Now, human beings are not monkeys. Some people fool us and pretend to be, quite successfully, but people are not monkeys. Now, the difference is, human beings change the productive powers of mankind, through the assimilation and generation of discoveries of principle, and the discoveries of applications of those principles. That's the difference between a human being and a slave. A slave is not allowed to invent anything. A slave is told to do as they're told. And most people in society today, in the United States, are slaves. They're told not to think—and they do that very well. They don't think.

So therefore, the key thing here is, economics is based on a principle which is unknown to virtually every professional economist in the United States. That principle is the human mind, the creative powers of the human mind. Those of us who are old enough to remember the time that we were actually productive; in all kinds of jobs, you would have factories that would have production suggestion boxes. Now, they were not junk; a typical suggestion for a company that had some high technology in it, would be something that would have been crafted over a period of probably some months, by one person or a number of persons who were employees in that plant. And they would work out a plan, a detailed plan for a device or a tactic or something; they would work it out in great detail, with essentially the equivalent of scientific precision, or a machine-tool like precision. They'd work it through, and it wasn't—you know, "Give a Kleenex to the something or other," but something really serious of that type which would affect production.

In World War II production, under those kinds of conditions, even in the postwar period, you would have this kind of re-lofting of an aircraft. For example, Grumman at one point, in the immediate postwar period, was making innovations in its aircraft. And they made the mistake of having this pile-up of revisions. At first, they would say, "Well, let's make each revision in order." That is, they would take revision #1, revision #2, revision #3, and the problem was that when they put these series of revisions through, they were cutting holes in all kinds of things, in making these different kinds of attachments and arrangements. So, they realized they had to re-loft the whole thing from the end result, rather than trying to do it step by step. And what we would have, is you would have people who would make these kinds of suggestions in these kinds of industries, who actually would go through that process and say, "This is the mistake we're making.

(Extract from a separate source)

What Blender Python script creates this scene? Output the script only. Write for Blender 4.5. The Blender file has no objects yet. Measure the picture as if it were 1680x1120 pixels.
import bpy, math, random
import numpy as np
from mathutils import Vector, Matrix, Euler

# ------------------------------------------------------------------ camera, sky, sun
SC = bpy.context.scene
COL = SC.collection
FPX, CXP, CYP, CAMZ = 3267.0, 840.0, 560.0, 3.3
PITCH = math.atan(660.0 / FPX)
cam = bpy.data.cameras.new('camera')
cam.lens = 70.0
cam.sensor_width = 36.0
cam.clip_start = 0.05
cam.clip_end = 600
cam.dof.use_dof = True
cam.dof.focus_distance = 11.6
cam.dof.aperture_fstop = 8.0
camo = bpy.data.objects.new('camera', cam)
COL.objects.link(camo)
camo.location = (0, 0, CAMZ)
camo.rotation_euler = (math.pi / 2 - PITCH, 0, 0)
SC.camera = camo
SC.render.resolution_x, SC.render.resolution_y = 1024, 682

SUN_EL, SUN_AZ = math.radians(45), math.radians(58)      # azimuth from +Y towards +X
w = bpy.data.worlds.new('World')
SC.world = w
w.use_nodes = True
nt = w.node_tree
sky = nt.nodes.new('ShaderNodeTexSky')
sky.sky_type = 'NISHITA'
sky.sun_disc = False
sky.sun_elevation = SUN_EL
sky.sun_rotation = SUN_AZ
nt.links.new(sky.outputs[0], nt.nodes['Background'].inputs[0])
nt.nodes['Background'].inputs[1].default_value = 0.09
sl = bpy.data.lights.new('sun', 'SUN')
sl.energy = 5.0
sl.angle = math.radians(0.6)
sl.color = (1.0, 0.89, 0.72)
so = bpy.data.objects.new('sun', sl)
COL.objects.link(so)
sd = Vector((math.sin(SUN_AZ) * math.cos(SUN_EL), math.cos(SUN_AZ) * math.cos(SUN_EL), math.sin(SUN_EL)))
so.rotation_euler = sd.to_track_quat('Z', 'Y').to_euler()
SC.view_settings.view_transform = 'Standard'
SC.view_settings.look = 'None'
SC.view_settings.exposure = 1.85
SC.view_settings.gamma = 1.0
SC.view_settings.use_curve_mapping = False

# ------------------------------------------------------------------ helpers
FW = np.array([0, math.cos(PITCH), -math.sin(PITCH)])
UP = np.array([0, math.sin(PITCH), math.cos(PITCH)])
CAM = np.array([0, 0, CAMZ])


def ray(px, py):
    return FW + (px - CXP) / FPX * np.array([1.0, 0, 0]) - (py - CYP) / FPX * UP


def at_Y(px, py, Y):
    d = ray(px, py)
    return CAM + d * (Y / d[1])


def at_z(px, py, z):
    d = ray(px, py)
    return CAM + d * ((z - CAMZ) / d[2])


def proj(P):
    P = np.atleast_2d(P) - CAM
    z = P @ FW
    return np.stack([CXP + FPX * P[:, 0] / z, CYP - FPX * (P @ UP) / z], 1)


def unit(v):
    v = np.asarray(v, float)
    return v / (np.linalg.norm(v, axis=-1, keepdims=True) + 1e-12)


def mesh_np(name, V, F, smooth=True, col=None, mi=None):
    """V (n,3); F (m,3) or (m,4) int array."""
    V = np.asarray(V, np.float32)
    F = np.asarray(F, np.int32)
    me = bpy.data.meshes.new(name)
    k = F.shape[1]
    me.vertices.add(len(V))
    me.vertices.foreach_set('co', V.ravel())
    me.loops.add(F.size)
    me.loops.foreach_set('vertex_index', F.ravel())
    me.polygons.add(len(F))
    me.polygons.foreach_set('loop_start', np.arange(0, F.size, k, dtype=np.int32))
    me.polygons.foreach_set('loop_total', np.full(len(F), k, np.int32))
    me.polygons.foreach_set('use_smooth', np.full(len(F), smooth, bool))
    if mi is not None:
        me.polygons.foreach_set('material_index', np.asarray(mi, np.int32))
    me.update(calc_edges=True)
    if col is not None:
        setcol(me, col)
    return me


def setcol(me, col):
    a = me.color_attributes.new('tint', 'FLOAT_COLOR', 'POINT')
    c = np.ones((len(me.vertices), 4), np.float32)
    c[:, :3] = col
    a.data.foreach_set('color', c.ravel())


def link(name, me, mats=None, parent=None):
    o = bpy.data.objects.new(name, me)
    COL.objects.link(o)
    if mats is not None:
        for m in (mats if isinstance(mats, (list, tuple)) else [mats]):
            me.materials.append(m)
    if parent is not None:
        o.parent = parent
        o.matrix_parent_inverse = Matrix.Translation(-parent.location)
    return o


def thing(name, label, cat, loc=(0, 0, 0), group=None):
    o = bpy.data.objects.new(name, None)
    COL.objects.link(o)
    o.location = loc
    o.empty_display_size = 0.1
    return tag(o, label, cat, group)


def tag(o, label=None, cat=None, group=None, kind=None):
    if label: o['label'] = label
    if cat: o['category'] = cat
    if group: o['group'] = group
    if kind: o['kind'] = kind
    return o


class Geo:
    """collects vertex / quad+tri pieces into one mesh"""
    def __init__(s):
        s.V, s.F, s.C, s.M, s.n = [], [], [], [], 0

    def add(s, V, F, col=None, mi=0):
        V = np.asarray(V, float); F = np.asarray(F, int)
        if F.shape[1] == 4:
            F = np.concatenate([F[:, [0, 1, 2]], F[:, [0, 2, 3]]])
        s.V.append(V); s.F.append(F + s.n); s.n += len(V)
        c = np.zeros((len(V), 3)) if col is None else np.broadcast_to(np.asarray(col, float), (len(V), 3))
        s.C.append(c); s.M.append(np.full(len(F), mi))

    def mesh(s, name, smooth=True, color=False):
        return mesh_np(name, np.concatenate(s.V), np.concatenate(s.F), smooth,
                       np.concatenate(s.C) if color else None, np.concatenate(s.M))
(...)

Here's how we have to do it," and that kind of re-lofting idea would come out of that sort of thing.

So, you had, in the idea of high-technology production, especially coming out of World War II, where we brought a lot of people into war production and similar things, we had a high premium on innovation. This continued in the so-called Cold War period, where innovation was important. But as the effect of the right-wing turn into suppressing the mental agility of people in production, they became less and less creative, and a smaller and smaller number of people were working.

We had a convergence, where the launching of the manned Moon landing, actually on the authority of [President] Kennedy, was the last great step we made in net effect in this direction. By the 1970s, we were already destroying that power of innovation in the population, and people were becoming less and less creative, and what's called "innovation" today, tends toward crap more often than it is something useful.

So, that's the problem. But we have the ability, if we organize properly, to stimulate this creative power in people. Look, we're doing it in the Basement out there, in a sense, in getting people to go through a certain sequence of their own self-development.* What's important is not getting the result which they produce for somebody else to look at. What's important is the self-development of going through this exercise, of working something out more or less independently, and developing their own mental powers. And that's what's important.

So if I say, we take a mission-oriented approach to management, as opposed to what's called a "management approach" today—and you give people a mission-oriented assignment, with some freedom to express this mission orientation, you will find that the human factor among talented young people, will cause you to generate improvements in the process, which will increase constantly, the effective, productive powers of labor. That, what you do in planning the economy, planning programs in the economy, is you play on that factor: of inspiring people to become creative in a true sense, not creative in some kind of "how to make a better paper clip," but really—and you get that creative factor; if you have a high science content in your drive, that sort of thing. You know, the farmers, for example, in the 1950s, the farmers in the United States, were coming out of the World war II experience, and you had young farmers going to agricultural institutions, and they were becoming agricultural scientists, agronomists. And they were making innovations in crop design and in methods of production, faster than the Agriculture Department or anybody else could keep up with them. This was killed in the 1970s, this impetus. This is the same thing, in the history of war production during World War II and immediately after, the same thing that I referred to before.

So therefore, if you plan development properly, if you plan it from an economic standpoint, to activate the human factor, of human creativity, in this way, in productive efficiency, then this is the source of the gain which is the net physical gain in productive output that you get by an investment. It comes from the human mind. The activation of the creative powers of the individual human mind, those innovations are the margin, by which the increase in the productive powers of labor is generated. And the key thing to successful economy is to organize an economy around that kind of motivation and method. And we know that you can take a 3 to 5% average gain in productive powers of labor in society, by simply approaching things with that kind of understanding. It's automatic.

That's why we insist that the rate of interest on loans for production should be less than 2%. Because at less than 2%, we can create a significant margin of gain in productive powers of labor, so that we can easily afford the 1 to 2% interest rate on the loans, if it's not compounded.

So, that's the way it works. And we know that works, we know how that works (at least some of us do), and therefore, when you plan how the economy should go, that's the way you do it. You look at these kinds of factors, you know how you can get the gain, and you're getting the gain by what the innovation factor is that you're getting from the people who are doing the job. It is the productive powers of labor, not the shrewdness of management! It's not money that earns profit: It's people that create it.